だけども、実際にまわりを見回してみると、人間と建築との距離は宇宙が膨張しているような感じで離れていって、人間が点になってしまって来ているようにも思えますし、この「人間が小さな点になってしまったような孤立感や不安感を感じさせない」という感覚はとても重要になってきているのではないでしょうか。

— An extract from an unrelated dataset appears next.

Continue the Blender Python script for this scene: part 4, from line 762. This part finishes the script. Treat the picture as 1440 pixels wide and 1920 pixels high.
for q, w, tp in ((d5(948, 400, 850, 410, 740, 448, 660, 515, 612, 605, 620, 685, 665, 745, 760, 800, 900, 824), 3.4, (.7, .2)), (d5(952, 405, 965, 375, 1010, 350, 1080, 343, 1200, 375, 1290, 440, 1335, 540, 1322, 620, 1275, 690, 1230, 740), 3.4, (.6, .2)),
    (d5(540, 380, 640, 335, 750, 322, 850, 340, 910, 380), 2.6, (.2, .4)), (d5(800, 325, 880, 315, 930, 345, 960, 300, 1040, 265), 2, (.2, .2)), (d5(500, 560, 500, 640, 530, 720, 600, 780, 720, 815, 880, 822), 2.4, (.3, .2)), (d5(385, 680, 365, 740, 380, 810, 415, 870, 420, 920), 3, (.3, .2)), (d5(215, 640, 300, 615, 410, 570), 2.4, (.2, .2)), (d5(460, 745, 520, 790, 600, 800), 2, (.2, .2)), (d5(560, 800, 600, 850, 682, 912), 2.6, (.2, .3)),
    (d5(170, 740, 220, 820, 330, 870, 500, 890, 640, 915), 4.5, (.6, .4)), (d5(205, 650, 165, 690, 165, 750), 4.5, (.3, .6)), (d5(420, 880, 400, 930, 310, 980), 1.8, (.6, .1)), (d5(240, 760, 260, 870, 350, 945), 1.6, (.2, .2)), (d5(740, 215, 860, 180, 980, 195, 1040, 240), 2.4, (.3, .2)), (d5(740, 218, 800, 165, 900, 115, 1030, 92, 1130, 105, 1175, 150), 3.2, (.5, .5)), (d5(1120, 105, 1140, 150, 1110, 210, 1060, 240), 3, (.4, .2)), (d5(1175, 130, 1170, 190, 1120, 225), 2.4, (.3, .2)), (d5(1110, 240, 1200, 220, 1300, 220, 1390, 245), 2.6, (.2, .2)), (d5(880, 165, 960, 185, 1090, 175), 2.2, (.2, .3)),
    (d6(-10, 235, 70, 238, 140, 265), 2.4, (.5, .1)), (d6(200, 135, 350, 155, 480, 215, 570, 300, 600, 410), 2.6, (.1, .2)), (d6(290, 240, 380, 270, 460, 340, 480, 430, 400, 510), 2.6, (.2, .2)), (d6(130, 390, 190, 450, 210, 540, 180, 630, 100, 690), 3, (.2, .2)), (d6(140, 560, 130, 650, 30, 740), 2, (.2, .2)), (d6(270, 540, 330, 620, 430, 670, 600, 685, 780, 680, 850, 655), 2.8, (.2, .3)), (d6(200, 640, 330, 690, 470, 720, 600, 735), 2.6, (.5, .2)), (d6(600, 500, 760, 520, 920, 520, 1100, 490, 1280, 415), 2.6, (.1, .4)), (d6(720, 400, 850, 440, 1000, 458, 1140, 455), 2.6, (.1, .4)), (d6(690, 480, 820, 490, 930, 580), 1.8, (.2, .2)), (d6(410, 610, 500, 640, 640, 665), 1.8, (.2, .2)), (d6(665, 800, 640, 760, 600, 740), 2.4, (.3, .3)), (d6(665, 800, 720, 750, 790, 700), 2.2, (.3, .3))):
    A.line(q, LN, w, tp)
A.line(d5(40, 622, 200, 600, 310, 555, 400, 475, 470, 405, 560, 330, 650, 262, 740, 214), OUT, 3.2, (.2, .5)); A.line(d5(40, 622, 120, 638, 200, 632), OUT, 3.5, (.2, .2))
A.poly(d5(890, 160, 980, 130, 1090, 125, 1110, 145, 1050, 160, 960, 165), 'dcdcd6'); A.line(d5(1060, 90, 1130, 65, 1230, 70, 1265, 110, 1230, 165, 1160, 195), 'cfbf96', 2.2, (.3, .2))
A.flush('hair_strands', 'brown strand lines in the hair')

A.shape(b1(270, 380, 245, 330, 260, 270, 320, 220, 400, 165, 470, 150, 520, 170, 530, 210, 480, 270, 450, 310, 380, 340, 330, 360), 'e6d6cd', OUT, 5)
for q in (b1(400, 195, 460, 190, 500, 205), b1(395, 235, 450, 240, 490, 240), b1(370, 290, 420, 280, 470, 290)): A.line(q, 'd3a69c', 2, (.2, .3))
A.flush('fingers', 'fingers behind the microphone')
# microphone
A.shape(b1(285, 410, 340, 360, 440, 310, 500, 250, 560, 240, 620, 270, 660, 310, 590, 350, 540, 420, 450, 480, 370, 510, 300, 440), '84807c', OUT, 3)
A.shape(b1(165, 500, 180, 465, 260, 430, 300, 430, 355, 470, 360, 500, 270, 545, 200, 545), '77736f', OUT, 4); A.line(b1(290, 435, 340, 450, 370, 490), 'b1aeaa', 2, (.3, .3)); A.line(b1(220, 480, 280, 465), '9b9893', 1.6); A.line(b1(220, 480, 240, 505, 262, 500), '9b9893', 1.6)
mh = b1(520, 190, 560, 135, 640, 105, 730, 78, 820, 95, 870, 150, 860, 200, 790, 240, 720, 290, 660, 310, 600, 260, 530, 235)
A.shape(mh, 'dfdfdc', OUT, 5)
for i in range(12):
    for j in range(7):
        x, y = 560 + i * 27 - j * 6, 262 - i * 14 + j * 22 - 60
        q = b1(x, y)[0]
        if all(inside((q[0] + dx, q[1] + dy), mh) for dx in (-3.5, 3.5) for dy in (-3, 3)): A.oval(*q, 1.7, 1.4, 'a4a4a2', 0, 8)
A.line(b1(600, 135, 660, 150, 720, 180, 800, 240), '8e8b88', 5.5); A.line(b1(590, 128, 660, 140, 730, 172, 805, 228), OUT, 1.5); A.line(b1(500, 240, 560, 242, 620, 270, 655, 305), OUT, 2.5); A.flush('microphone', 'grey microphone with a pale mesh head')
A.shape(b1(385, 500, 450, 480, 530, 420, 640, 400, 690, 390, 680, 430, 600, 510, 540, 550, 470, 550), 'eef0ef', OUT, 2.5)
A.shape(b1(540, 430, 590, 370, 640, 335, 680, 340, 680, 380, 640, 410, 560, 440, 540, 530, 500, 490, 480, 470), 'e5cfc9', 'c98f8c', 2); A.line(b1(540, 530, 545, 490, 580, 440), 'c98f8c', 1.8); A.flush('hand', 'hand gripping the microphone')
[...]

また、笠原小学校については以前テレビの感想を書きましたがこの本でも、学校の安全性に触れて
やわらかいもの、自分よりも弱いものが身近にある環境をつくってあげるほうが、犯罪を防げると思っています。笠原小学校では柱を見れば「いぬもあるけばぼうにあたる」、階段の途中には焼き物のタヌキやカエルがこちらをじっと見つめていて、気がそれてしまうのではないかしら。暴力に対して力ではなく、やわらかさで対応していく知恵を働かせないと、際限がなくなっていくと思います。
と書かれています。
防犯に対しては、実際に防げるかどうかよりも、犯罪が起こってしまった時に「最善を尽くしていた」と言えることの方が勝ってしまうのかもしれませんが、そこを踏ん張ってこういう視点をどこまで保てるかも大切だと思います。(セキュリティを強化してやれることはやったんだと思えるほうが楽だからそっちに流れがちだと思います。)
論理的で鋭い刃物のような文章ではありませんが、象の富田さんらしく、いろいろと感じることの多い本でした。
象はなんというか、等身大でありながら夢がある、というか等身大からスタートして建築が何かを語り始めるところまでの幅をぐーーっと引き伸ばしていく感じが魅力的ですね。